On Sun, Jan 12, 2014 at 1:21 AM, stevea <<mailto:stevea...@softworkers.com>stevea...@softworkers.com> wrote:

A sidelong topic to "separate relations."

Volker and I just shared some email about how he uses JOSM automation to order relation elements, whereas I make some effort to "smarten them up." This includes getting more, rather than fewer "route is ordered" messages from JOSM's relation editor's hover text. It also includes "putting the list into a smaller sized set of well-ordered sub-routes" as a strategy. (On my part, when I am manually re-ordering relation elements, especially when the route has branches and/or loops).

My argument is that "downstream algorithms" (whether by human effort or software robot) are often going to try to smarten up this route relation to a single path (or a subset of that, like sorting algorithms do with subsets of sorted lists).

Fascinating, no? Does "smartening up" a data structure like "closer to a single path" (or close via many sorted sub-paths) tend towards coding for the renderer? Or downstream software routing algorithms? Is there anything wrong with trying to write neat, better-organized data? If we can, why wouldn't we? (Cost of time/effort, perhaps). But even if only entities during the "while" can use it, and even if the relation in the meantime is essentially ephemeral?

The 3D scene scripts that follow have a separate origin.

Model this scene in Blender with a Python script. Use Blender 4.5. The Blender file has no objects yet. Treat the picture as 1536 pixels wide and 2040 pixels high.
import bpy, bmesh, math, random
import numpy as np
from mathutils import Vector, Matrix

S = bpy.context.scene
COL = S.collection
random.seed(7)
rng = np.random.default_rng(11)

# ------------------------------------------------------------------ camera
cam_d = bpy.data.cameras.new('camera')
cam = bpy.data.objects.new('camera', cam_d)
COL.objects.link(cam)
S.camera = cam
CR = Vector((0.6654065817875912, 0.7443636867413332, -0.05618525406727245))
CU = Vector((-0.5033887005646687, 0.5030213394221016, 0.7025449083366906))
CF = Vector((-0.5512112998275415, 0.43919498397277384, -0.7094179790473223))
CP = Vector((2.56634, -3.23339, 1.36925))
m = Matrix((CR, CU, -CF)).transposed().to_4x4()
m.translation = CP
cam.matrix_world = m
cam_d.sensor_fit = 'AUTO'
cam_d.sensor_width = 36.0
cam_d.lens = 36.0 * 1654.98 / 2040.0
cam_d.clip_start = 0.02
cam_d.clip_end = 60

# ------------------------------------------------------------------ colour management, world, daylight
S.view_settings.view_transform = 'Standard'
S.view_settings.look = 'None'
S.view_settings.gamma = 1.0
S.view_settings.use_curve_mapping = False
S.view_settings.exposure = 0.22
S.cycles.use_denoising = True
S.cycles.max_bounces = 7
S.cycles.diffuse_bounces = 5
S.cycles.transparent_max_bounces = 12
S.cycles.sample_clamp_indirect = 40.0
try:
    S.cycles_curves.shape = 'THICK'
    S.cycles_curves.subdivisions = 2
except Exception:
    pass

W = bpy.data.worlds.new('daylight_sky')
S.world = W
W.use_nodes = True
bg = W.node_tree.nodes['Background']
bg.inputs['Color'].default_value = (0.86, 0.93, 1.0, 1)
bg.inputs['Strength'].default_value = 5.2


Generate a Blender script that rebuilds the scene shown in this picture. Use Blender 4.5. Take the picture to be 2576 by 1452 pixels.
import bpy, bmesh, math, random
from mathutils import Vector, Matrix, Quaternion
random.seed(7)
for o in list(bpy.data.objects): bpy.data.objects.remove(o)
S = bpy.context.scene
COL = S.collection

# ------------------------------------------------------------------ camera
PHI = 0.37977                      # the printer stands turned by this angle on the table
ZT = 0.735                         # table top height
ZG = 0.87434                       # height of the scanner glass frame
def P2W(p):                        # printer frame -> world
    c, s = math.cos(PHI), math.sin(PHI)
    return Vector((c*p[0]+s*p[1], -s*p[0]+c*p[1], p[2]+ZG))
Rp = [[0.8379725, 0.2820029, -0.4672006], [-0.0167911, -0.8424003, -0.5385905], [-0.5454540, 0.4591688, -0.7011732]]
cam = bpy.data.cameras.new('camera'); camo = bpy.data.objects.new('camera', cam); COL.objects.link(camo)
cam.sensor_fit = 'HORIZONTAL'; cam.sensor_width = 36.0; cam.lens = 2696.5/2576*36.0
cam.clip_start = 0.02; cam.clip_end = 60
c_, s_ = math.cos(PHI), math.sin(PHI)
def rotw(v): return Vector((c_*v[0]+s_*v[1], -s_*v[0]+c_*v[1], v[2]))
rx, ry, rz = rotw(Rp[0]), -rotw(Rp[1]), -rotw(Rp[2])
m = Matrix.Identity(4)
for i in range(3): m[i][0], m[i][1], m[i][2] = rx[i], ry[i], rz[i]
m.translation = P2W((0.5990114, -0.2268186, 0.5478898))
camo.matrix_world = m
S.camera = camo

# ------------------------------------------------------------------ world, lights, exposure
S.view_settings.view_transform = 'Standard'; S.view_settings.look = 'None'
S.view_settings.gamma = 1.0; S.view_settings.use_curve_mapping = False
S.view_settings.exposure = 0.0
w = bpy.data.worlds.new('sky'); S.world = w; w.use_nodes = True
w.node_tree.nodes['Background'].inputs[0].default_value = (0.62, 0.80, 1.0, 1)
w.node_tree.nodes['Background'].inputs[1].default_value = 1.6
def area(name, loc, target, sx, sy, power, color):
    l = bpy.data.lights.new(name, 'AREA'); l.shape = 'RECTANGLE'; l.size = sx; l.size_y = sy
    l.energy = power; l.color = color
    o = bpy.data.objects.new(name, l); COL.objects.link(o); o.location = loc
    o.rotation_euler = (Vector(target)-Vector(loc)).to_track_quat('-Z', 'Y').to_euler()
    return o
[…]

Conversations like these help us hone in on a certain truth, or at least efficiency, yes? In short, shouldn't we try to write neat data (if it isn't much extra effort)? How can we get a nice "Pow!" for that buck?

We use shared data, after all. The data I write today get used tomorrow, even though they might not next week. But they might get used smartly (with less effort, quicker...) if I invest a bit of smarts right now. Maybe that is automation (JOSM plug-in, bot, DWG consensus...) maybe that is a bit of human manual effort where it might make a difference. Where does it make a difference? OSM can be a deep place sometimes.

A lot of the conversations here are an attempt at agreement among structure and tagging. Good for us.